Dentro de la Iglesia hay dos colecciones de piezas documentales que todavía no han salido del secreto y que pueden ser claves para distintas investigaciones judiciales sobre delitos de lesa humanidad y, especialmente, sobre la recuperación de hijos de detenidos desaparecidos que todavía no conocen su identidad. Se trata de los registros de bautismos y de las notas y pedidos que atesoran los organismos eclesiásticos.

Esas piezas, que llevan cuatro décadas sin ver la luz, incluyen a las actas secretas de las asambleas de la Conferencia Episcopal Argentina. Entre 1976 y 1983, el mando de tropa del clero concretó una docena de asambleas, donde los prelados debatían e informaban, de manera reservada, las distintas novedades referidas a la desaparición de personas y las gestiones para saber su paradero.

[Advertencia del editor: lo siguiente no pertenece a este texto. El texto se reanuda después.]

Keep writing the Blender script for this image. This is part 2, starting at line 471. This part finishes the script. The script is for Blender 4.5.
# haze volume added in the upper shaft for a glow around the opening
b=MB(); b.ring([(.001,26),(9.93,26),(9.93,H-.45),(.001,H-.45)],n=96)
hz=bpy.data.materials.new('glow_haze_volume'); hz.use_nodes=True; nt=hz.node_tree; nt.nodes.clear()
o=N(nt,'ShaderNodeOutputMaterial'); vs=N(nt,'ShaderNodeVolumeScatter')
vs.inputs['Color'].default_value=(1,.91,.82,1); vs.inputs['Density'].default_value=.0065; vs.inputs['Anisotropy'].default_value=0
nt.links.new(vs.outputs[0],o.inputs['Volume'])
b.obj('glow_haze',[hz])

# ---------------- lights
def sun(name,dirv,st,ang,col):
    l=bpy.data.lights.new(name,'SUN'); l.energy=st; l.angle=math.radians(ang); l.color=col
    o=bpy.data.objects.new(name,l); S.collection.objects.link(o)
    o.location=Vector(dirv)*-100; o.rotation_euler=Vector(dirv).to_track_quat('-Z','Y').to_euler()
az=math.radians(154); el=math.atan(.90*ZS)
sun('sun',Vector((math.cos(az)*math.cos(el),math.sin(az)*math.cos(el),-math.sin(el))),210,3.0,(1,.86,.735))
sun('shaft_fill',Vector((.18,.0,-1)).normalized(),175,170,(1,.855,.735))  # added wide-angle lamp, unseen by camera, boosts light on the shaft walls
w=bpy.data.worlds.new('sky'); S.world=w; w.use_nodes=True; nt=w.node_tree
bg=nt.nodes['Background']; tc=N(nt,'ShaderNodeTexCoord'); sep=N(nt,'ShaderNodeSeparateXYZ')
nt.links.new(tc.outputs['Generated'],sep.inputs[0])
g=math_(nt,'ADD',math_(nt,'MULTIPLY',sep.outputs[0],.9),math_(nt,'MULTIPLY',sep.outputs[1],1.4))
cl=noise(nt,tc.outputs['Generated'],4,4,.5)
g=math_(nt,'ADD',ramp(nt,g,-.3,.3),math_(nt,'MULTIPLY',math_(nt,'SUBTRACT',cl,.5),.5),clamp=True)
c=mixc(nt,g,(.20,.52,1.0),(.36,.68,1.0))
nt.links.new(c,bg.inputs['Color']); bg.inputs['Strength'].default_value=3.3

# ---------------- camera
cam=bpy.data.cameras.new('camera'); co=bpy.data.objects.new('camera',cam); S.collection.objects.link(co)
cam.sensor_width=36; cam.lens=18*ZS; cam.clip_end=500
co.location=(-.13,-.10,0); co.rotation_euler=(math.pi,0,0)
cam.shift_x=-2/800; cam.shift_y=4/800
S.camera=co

Hasta ahora la curia jamás fue requerida judicialmente sobre esas actas secretas, pero los pocos documentos aportados por el episcopado revelan la importancia de esas pruebas. Uno de ellos fue la carta que aportó el arzobispo de Santa Fe y titular de la CEA José María Arancedo en la investigación del asesinato de monseñor Enrique Angelelli, obispo de La Rioja el 4 de agosto de 1976. En la carta el prelado le contaba al arzobispo santafesino Vicente Zaspe los peligros y amenazas que 20 días después terminarían con su vida.

El otro documento no proviene de Santa Fe, sino del Vaticano y también fue aportado en 2014. Se trata del informe «Crónica de los hechos relacionados con el asesinato de los padres Longueville Gabriel y Murias Carlos, dos sacerdotes riojanos asesinados el 18 de julio de 1976, un mes antes de que Angelelli apareciera asesinado al costado de la ruta 38.

Ambas piezas, confiadas cuatro décadas después de los hechos, son parte de un enorme fárrago de archivos que siguen guardados bajo siete llaves dentro del país y que también incluyen los reportes de los obispados castrenses y las capellanías policiales, un eje de información secreta que tuvo un elenco privilegiado entre la CEA y La Plata conducido por Victorio Bonamín, vicario castrense durante la dictadura; Antonio Plaza, arzobispo de La Plata y capellán mayor de la policía bonaerense y Adolfo Servando Tórtolo, hombre promovido por Plaza, luego arzobispo de Paraná y nombrado por el Papa vicario general de las fuerzas armadas en 1975. Tórtolo fue dos veces presidente de la CEA en esa época. Los debates internos que condujo dentro de las asambleas que encabezó siguen sin ver la luz.